Cost Overruns Fuel “Transportation Cliff”

Congress is currently debating options to solve the “transportation cliff.” Broadly, the federal government spends more on highways and transit than it collects in fuel tax revenue, which has depleted the Highway Trust Fund. One reason for the imbalance is the federal government’s inability to control costs on projects. Federal transportation projects frequently go over budget.

This morning’s Washington Post details a cost overrun in Congress’ back yard. Arlington County, just across the Potomac River from Washington, D.C., is building a 4.5 mile street car project. Costs are currently estimated at $358 million—up $100 million from original estimates and up $48 million from just last year.

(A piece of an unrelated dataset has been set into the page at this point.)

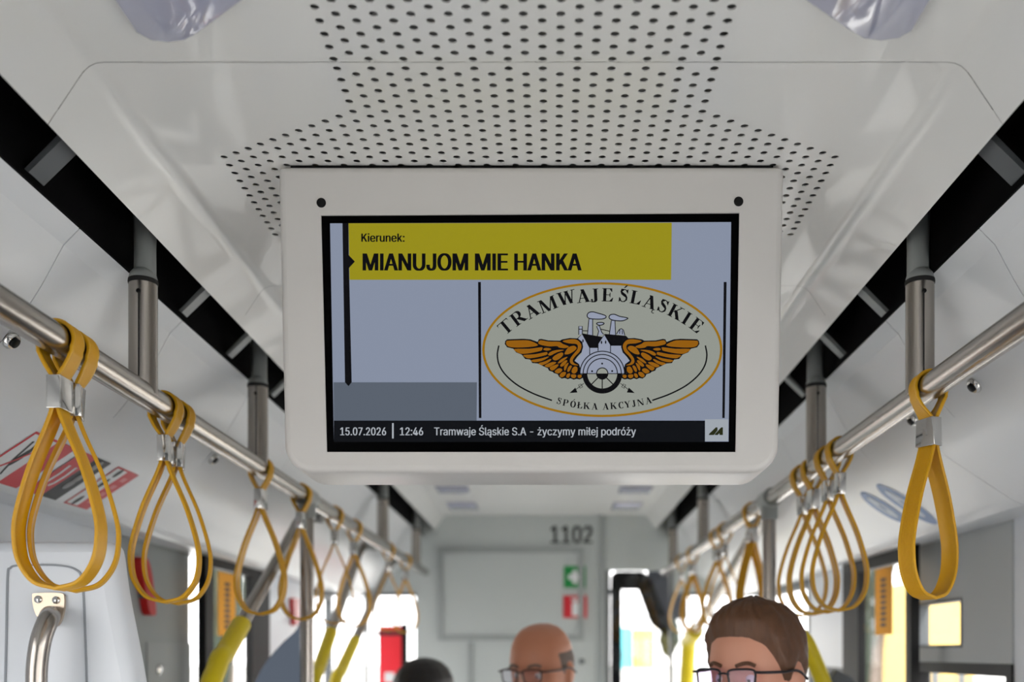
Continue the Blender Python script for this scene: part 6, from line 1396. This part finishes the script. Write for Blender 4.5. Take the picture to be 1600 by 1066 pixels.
def person(loc, rz, s, hair_kind, skin, hair_m, shirt_m, trouser_m, label, pitch=0.0):
    root = thing('person', loc, label, 'person', None, rz)
    hz = 1.595*s                      # eye height
    hy = -0.012*s
    Rm = Matrix.Rotation(pitch, 4, 'X')
    def hd(p): return (Rm @ (p*s)) + Vector((0, hy, hz))
    mb = MB()
    body_parts(mb, s)
    vs, fs, nz, nphi = head_grid(head_point)
    mb.add([hd(v) for v in vs], fs+[list(range(nphi))[::-1], [(nz-1)*nphi+j for j in range(nphi)]])
    for sd in (-1, 1):
        mb.ball(hd(Vector((sd*0.079, 0.016, -0.012))), (0.009*s, 0.019*s, 0.031*s), 0, 14, 10)
    remeshed(mb, 'body', skin, root, 0.0055, 3)
    for sd in (-1, 1):
        e = MB().ball(hd(Vector((sd*0.031, -0.0685, -0.004))), 0.0125*s, 0, 16, 10)
        e.ball(hd(Vector((sd*0.031, -0.0750, -0.0055))), 0.0064*s, 1, 12, 8)
        o = e.build('eye', [mat('eye_white', (225, 220, 214), 0.25, noisy=0.01), mat('iris', (52, 44, 40), 0.2, noisy=0.05)]); o.parent = root
        e = MB()
        P = [hd(head_point(0.024+dz, sd*ph)+Vector((0, -0.002, 0))) for ph, dz in ((0.16, -0.003), (0.30, 0.001), (0.45, 0.002), (0.60, -0.003))]
        e.tube(smooth_path(P, 4), 0.0036*s, 8)
        o = e.build('eyebrow', hair_m); o.parent = root
    # hair shell
    def hp(z, phi):
        p = head_point(z, phi)
        h = hairline(hair_kind, phi if phi <= math.pi else phi-2*math.pi)
        k = max(0, min(1, (z-h)/(0.030 if hair_kind != 'bald' else 0.015)+0.25))
        if hair_kind == 'bald':
            k *= max(0, min(1, (0.060-z)/0.03))
            off = 0.0028*k-0.0012
        elif hair_kind == 'short':
            ang = phi if phi <= math.pi else phi-2*math.pi
            wave = noise.noise(Vector((ang*9+z*30, z*40, 1.3)))
            off = -0.004+k*(0.010+0.008*max(0, min(1, z/0.08)))+0.0035*wave*k
            if z > 0.055 and math.cos(phi) > 0.2: off += 0.004*k
        else:
            off = -0.004+k*(0.026+0.002*noise.noise(Vector((phi*8, z*20, 0))))
        d = Vector((p.x, p.y, (p.z-0.01)*1.0)).normalized()
        return p+d*off
    vs, fs, nz, nphi = head_grid(hp, 52, 96)
    keep = []
    zs = [0.126-0.246*(0.5-0.5*math.cos(math.pi*i/(nz-1))) for i in range(nz)]
    for f in fs:
        i = f[0]//nphi; j = f[0] % nphi
        a = 2*math.pi*(j+0.5)/nphi; a = a if a <= math.pi else a-2*math.pi
        if zs[i] > hairline(hair_kind, a)-0.012 and not (hair_kind == 'bald' and zs[i] > 0.062): keep.append(f)
    mb = MB(); mb.add([hd(v) for v in vs], keep, 0, True)
    if hair_kind != 'bald': mb.add([hd(vs[j]) for j in range(nphi)], [list(range(nphi))], 0, True)
    used = sorted({i for f in mb.f for i in f}); mp = {o_: n_ for n_, o_ in enumerate(used)}
    mb.v = [mb.v[i] for i in used]; mb.f = [[mp[i] for i in f] for f in mb.f]
    o = mb.build('hair', hair_m, None, autosmooth=None); o.parent = root
    mb = MB(); body_parts(mb, s, 0.012, 'shirt'); remeshed(mb, 'shirt', shirt_m, root, 0.012, 3)
    mb = MB(); body_parts(mb, s, 0.013, 'trousers'); remeshed(mb, 'trousers', trouser_m, root, 0.013, 3)
    for sd in (-1, 1):
        mb = MB(); limb(mb, mr((0.105, 0.035, 0.058), sd)*s, 0.047*s, mr((0.112, -0.14, 0.045), sd)*s, 0.042*s, 16)
        mb.v = [Vector((v.x, v.y, max(0.002, v.z))) for v in mb.v]
        o = mb.build('shoe', M_BLACK); o.parent = root
    return root, hd
def glasses(root, hd, label, frame_m, tint, s=1.0):
    yy = -0.112
    mb = MB(); lenses = []
    for sd in (-1, 1):
        rim = []
        for (x, z) in ((0.010, 0.014), (0.034, 0.017), (0.058, 0.015), (0.060, 0.0), (0.055, -0.018), (0.034, -0.021), (0.014, -0.017), (0.009, 0.0)):
            rim.append(hd(Vector((sd*x, yy+0.006*(x/0.06)**2, z))))
        path = smooth_path(rim, 4, True)
        mb.tube(path, 0.0021, 8, closed=True); lenses.append(path)
        mb.tube(smooth_path([hd(Vector((sd*0.058, yy+0.006, 0.012))), hd(Vector((sd*0.072, yy+0.012, 0.011))), hd(Vector((sd*0.084, -0.05, 0.008))), hd(Vector((sd*0.087, 0.0, 0.006))), hd(Vector((sd*0.086, 0.035, -0.012)))], 6), 0.0026, 8)
    mb.tube(smooth_path([hd(Vector((-0.011, yy, 0.008))), hd(Vector((0, yy-0.003, 0.010))), hd(Vector((0.011, yy, 0.008)))], 5), 0.0019, 8)
    g = mb.build('eyeglasses', frame_m); g.parent = root; g['label'] = label
    for path in lenses:
        o = MB().flat(path).build('lens', glass('coated_lens_'+frame_m.name, tint, 0.05), recalc=False); o.parent = g
SK1 = mat('skin_warm', (206, 146, 120), 0.5, noisy=0.04, nscale=30)
SK2 = mat('skin_ruddy', (204, 136, 104), 0.42, noisy=0.05, nscale=25)
SK3 = mat('skin_pale', (214, 164, 140), 0.5, noisy=0.03, nscale=30)
HB = mat('brown_hair', (92, 60, 38), 0.55, noisy=0.35, nscale=14, aniso=(10, 3, 3), bump=0.8)
HG = mat('grey_stubble', (112, 96, 86), 0.7, noisy=0.2, nscale=60)
HK = mat('dark_hair', (22, 18, 17), 0.5, noisy=0.3, nscale=20, bump=0.3)
p1, h1_ = person((0.420, 1.86, 0), math.radians(-42), 0.99, 'short', SK1, HB, mat('navy_cloth', (48, 58, 84), 0.8, noisy=0.1, nscale=80), mat('dark_trousers', (42, 44, 50), 0.85, noisy=0.1, nscale=80), 'man with short brown hair and dark-rimmed glasses, facing left, at the lower right', math.radians(4))
glasses(p1, h1_, 'dark rectangular eyeglasses', mat('frame_dark', (24, 26, 32), 0.3, noisy=0.05), (0.74, 0.62, 0.86))
p2, h2_ = person((0.012, 2.66, 0), math.radians(-30), 0.985, 'bald', SK2, HG, mat('black_cloth', (26, 27, 30), 0.8, noisy=0.1, nscale=80), MATS['dark_trousers'], 'bald man with glasses in front of the grey cab partition', math.radians(8))
glasses(p2, h2_, 'thin-rimmed eyeglasses', mat('frame_brown', (60, 46, 44), 0.3, noisy=0.05), (0.90, 0.86, 0.92))
p3, h3_ = person((-0.377, 3.15, 0), math.radians(150), 0.918, 'long', SK3, HK, mat('grey_cloth', (90, 92, 98), 0.8, noisy=0.1, nscale=80), MATS['dark_trousers'], 'person with dark hair, only the top of the head showing, left of the bald man', 0.0)

# ------------------------------------------------------------------ seat and screens at the lower edge
t = thing('passenger_seat', (0.85, 2.36, 0), 'grey passenger seat with a yellow corner grip behind the brown-haired man', 'seat')
mb = MB()
pts = [(0.675, 0.62), (0.675, 1.46), (0.685, 1.545), (0.71, 1.575), (0.74, 1.56), (0.80, 1.50), (0.98, 1.48), (1.04, 1.45), (1.05, 1.38), (1.05, 0.62)]
mb.prism([Vector((x, 2.36, z)) for x, z in pts], (0, 0.045, 0)); mb.build('backrest', M_GREYD, t)
MB().box((0.66, 2.40, 0.60), (1.06, 2.82, 0.68), bev=0.02).build('cushion', mat('seat_fabric', (60, 70, 96), 0.9, noisy=0.2, nscale=60), t)
MB().box((0.74, 2.45, 0.0), (0.98, 2.75, 0.60), bev=0.01).build('pedestal', M_GREYD, t)
MB().tube(smooth_path([(0.60, 2.34, 1.665), (0.625, 2.34, 1.648), (0.650, 2.345, 1.600), (0.678, 2.35, 1.53), (0.70, 2.355, 1.44), (0.705, 2.36, 1.30)], 6), 0.0195, 16).build('grip', M_SLV, t)
t = thing('draught_screen', (-0.72, 2.74, 0), 'dark grey curved draught screen beside the left floor post', 'screen')
a = [px(x, y, 2.78) for x, y in curve2([(392, 1080), (412, 1040), (440, 1006), (462, 985), (471, 962)], 5)]
b = px(474, 955, 2.78)
MB().prism([Vector((a[0].x-0.03, 2.78, 0.0))]+a+[Vector((b.x, 2.78, b.z)), Vector((b.x, 2.78, 0.0))], (0, 0.03, 0)).build('panel', mat('screen_grey', (96, 100, 106), 0.5, noisy=0.02), t)

# ------------------------------------------------------------------ outside
M_ASPH = mat('pale_paving', (182, 180, 175), 0.9, noisy=0.15, nscale=2)
g = MB().box((-60, -40, -0.45), (60, 140, -0.35)).build('ground', M_ASPH); struct(g)
M_LEAF = mat('leaves', (30, 40, 26), 0.8, noisy=0.5, nscale=3)
M_BARK = mat('bark', (84, 70, 58), 0.9, noisy=0.3, nscale=12)
def tree(x, y, h, r, label):
    t = thing('tree', (x, y, -0.35), label, 'tree', 'trees outside the windows')
    MB().tube([(x, y, -0.36), (x+0.05, y, h*0.35), (x, y, h*0.7)], 0.14, 10).build('trunk', M_BARK, t)
    bm = bmesh.new(); bmesh.ops.create_icosphere(bm, subdivisions=4, radius=1)
    for v in bm.verts:
        n1 = noise.noise(v.co*2.2+Vector((x, y, 0)))*0.35+noise.noise(v.co*6+Vector((y, x, 0)))*0.18
        v.co = Vector((x, y, h*0.62)) + Vector((v.co.x*r, v.co.y*r, v.co.z*h*0.42))*(1+n1)
    MB().bm(bm, 0, True).build('crown', M_LEAF, t)
tree(-4.75, 14.5, 5.2, 0.3, 'green tree outside, seen through the left door glass')
tree(4.06, 12.6, 5.6, 0.27, 'slim green tree outside, at the dark left edge of the right door')
tree(14.0, 118.0, 6.0, 1.2, 'green tree beside the yellow house, seen through the cab door')
def house(x, y, w, d, h, m, label, roof=True):
    t = thing('house', (x, y, -0.35), label, 'building')
    MB().box((x-w/2, y, -0.36), (x+w/2, y+d, h)).build('walls', m, t)
    if roof:
        MB().prism([(x-w/2-0.3, y-0.2, h), (x+w/2+0.3, y-0.2, h), (x, y-0.2, h+w*0.3)], (0, d, 0)).build('roof', mat('roof_tiles', (150, 96, 80), 0.8, noisy=0.1), t)
    for k in (-0.25, 0.25):
        MB().box((x+w*k-w*0.08, y-0.03, 0.6), (x+w*k+w*0.08, y, 1.8)).build('house_window', M_GREYD, t)
house(10.55, 112, 2.4, 6, 4.2, mat('yellow_render', (226, 186, 92), 0.8, noisy=0.04), 'yellow house far ahead, seen through the cab door', False)
house(8.35, 112, 1.5, 6, 4.4, mat('teal_render', (92, 176, 184), 0.8, noisy=0.04), 'narrow teal building far ahead, left of the yellow house', False)
house(12.0, 30, 1.6, 5, 3.8, mat('cream_render', (206, 176, 104), 0.8, noisy=0.04), 'cream building outside, seen through the small window in the right wall', False)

If the project goes ahead, federal taxpayers are on the hook for $140 million of the project’s costs.

This is just one of many examples of government transportation projects going over budget. Transportation cost overruns are not new. A Government Accountability Office report of federal highway projects found that a quarter of them went over budget. Costs of the infamous Big Dig in Boston grew from $2.6 billion to $14 billion.

A study by Danish economists in 2003 examined 258 large transportation projects across Europe and North America. Eighty-six percent of projects went over budget; the average cost overrun was 28 percent. Rail projects were the worst offenders, with an average cost overrun of 45 percent.

Why does this happen? In the United States, cost overruns are partly caused by the complex nature of transportation funding, which reduces political responsibility. The federal government collects much of the revenue, divides it up, and sends it back to the states. Grants are handed out mostly by formula, and the states are generally not rewarded for using the money in an efficient and frugal manner.

As a result, neither level of government has an incentive to control costs. When a project goes over budget, the federal government often points the finger at the state government and the state often returns the gesture. GAO frankly said that “this fragmented approach impedes effective decision making.”

Controlling spending on projects would help to close the $14 billion annual gap between spending and revenue in the Highway Trust Fund. Unfortunately, the new Senate highway bill actually increases spending, and it fails to address wasteful spending problems such as cost overruns.

A better approach is the TEA proposal by Sen. Mike Lee and Rep. Tom Graves, which would devolve most highway and transit spending to the states. State and local governments would have stronger incentives to control project costs if it were their own taxpayers footing the bill.